In 2008, Warren Buffett surprised Wall Street by investing $0.25bn in a little-known Chinese car and battery company called BYD (Build Your Dreams). Its subsidiary BYD Auto was only founded in 2003, but five years later it produced the first plug-in petrol-electric hybrid ahead of similar models from Japan and the US. Middle-class Chinese seem to be more open than Americans or Europeans to the idea of hybrids and electric vehicles; most daily commutes are less than 50 miles and within the range of the new batteries.

There are sustainability issues associated with battery-based technologies, not least the fact that most of the electricity they use in a country like China comes from dirty old coal. But entrepreneurs in China and India seem much more ready to embrace the electrification of ground-based transport systems. In other words, farewell to the internal combustion engine—not overnight, but not as far off as the oil companies and carmakers would have us believe.


Though hardly to be commended, China’s lack of democracy gives it a great advantage in its green revolution. Obama had no choice but to use part of the US stimulus package to bail out GM and Chrysler. It was impossible for him to let those companies go to the wall, and invest instead in companies that could help create a low-carbon world. But the long-term consequences for the US economy may prove devastating.

Naturally, planning is much easier in China; the authorities have no problem deciding where to place a wind farm. And planning over a 40 to 50-year horizon is much easier when you do not face an election in a few years. Peggy Liu, chair of the Joint US-China Collaboration on Clean Energy, underscores this point. “China has the unique challenge in going green at an unbelievably large scale and fast pace. But we also have the advantage that our central leaders can push changes through very decisively. For example, in the US, there are over 3,200 utilities, but in China, we only have two.”

But, of course, it’s not that simple. Beijing’s mandates are often ignored at the local level. Incentives for party officials to meet energy efficiency and other green targets were introduced 18 months ago, but turning round the juggernaut of the industry economy is still proving a huge challenge.

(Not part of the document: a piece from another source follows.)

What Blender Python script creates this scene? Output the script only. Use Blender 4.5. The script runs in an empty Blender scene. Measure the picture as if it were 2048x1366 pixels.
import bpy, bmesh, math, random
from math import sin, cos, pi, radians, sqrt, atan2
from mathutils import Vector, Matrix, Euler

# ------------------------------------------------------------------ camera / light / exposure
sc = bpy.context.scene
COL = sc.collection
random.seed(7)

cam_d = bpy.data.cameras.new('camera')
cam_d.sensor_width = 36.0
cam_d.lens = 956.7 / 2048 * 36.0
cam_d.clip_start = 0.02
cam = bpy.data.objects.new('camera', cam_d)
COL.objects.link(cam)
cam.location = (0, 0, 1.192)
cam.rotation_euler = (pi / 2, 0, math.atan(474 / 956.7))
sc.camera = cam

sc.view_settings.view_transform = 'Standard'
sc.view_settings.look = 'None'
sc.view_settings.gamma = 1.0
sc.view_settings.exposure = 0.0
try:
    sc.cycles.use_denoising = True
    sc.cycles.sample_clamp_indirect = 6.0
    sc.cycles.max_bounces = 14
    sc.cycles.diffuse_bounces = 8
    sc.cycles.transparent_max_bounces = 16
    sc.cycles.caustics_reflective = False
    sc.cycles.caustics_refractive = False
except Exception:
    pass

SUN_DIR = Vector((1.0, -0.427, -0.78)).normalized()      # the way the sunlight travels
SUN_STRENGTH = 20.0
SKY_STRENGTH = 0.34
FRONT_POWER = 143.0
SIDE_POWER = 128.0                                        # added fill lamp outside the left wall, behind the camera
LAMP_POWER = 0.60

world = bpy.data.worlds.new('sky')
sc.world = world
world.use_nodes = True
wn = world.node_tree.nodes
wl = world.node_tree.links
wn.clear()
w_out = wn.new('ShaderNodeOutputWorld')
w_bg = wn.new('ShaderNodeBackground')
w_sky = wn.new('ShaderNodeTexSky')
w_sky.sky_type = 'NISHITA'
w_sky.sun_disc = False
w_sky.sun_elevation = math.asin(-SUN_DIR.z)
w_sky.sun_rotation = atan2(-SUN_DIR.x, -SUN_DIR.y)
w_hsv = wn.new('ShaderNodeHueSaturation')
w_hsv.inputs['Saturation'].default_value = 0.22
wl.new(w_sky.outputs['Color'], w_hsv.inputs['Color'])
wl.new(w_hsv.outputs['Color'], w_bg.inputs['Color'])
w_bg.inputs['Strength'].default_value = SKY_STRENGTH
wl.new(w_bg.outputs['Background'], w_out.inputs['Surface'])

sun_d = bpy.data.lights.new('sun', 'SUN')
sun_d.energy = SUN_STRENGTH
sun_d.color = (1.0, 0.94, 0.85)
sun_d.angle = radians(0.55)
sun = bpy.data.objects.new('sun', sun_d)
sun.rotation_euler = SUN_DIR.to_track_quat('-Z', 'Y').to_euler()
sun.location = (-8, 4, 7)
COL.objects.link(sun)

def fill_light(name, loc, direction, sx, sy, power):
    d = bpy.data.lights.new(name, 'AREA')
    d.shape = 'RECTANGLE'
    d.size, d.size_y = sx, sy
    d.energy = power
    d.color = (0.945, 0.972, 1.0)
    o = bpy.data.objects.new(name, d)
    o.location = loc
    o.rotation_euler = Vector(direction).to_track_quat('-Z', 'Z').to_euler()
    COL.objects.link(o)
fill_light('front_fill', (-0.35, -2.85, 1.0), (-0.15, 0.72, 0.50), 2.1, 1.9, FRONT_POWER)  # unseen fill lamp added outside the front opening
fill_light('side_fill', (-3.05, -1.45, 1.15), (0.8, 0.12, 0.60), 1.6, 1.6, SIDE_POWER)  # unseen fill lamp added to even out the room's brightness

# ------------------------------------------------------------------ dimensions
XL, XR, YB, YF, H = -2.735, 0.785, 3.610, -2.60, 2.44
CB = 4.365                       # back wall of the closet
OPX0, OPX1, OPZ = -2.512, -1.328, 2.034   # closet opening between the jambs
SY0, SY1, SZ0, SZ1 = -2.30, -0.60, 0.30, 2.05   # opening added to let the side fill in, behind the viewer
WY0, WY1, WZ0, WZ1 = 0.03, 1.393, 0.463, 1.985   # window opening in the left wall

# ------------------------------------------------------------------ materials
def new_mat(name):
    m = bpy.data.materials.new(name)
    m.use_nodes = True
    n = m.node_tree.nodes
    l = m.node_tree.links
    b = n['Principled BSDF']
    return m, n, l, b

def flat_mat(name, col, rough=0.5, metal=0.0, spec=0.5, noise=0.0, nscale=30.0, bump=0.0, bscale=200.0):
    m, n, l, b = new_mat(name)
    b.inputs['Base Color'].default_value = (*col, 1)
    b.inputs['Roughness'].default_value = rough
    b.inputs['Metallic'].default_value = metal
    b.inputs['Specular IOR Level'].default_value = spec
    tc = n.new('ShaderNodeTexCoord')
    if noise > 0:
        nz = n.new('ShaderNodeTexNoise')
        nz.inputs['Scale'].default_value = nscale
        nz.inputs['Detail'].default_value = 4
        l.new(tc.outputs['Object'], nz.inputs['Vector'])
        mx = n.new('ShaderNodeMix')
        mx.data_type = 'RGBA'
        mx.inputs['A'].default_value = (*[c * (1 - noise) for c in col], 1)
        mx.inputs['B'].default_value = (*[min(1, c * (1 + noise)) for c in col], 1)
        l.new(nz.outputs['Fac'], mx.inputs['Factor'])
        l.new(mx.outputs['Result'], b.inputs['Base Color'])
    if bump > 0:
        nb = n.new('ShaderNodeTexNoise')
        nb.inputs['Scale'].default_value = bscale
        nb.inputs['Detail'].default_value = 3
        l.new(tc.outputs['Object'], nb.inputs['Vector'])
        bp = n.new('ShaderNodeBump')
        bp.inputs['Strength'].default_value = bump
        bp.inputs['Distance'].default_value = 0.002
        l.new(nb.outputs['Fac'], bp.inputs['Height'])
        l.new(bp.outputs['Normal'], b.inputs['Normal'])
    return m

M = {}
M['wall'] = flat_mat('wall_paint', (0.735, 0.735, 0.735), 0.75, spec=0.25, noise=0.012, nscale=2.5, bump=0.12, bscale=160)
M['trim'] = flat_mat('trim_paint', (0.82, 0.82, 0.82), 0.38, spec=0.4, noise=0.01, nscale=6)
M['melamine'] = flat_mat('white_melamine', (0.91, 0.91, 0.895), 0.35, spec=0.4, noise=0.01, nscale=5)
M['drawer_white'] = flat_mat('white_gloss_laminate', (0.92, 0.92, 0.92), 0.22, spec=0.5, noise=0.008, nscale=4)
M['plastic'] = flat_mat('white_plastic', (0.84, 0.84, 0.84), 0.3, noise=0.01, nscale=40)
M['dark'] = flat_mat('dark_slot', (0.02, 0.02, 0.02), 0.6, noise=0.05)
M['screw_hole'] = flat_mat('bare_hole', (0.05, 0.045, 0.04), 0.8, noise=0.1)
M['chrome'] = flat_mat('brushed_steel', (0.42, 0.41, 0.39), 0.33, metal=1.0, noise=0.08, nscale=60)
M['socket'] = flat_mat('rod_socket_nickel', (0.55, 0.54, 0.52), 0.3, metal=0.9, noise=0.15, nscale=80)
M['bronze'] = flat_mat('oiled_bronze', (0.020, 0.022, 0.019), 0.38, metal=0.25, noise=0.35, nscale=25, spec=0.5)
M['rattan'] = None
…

What’s more, China’s politicians cannot simply ignore public opinion. Just as Obama used Copenhagen to send a message to his domestic audience, so did Wen Jiabao: “We know as well as anyone that climate change is important, but we’ll have no truck with western-imposed constraints on our economy—we’ll do this our way,” was the gist. China’s middle classes do not want to be ordered off the ladder of consumption just as they have gained their first toehold on it, and the poor still expect their government to get them onto it quickly. Their leaders fear public anger on economic grounds much more than they do on any environmental issue.

Ma Jun, who runs the Institute of Public and Environmental Affairs, an influential environmental Chinese NGO, is concerned that western commentators shouldn’t get too carried away about the greening of China: “I’m glad to see new investment in renewables and other green technologies but the real focus has to be on cleaning up today’s industry and on dealing with a frightening environmental legacy.”

That said, many commentators believe China is doing as much as most countries, and will overtake all of them to dominate the market for green technologies. The first real test of this will be its next five-year plan, for the period 2011-15. In November 2009, the China Council for International Co-operation on Environment and Development presented Wen Jiabao with a low-carbon roadmap for inclusion in the plan. One of its scenarios is a “business-as-usual” route to prosperity, resulting in emissions of 13bn tonnes of carbon dioxide a year by 2050. Then there is an “enhanced low-carbon scenario” that would see emissions peaking in 2025 and reducing to 5bn tonnes a year by 2050.

Caught between those two scenarios, and the 8bn tonnes a year that divide them, lies the future of human civilisation. Put at its simplest, there is no sustainable, equitable future available to humanity unless China makes that possible.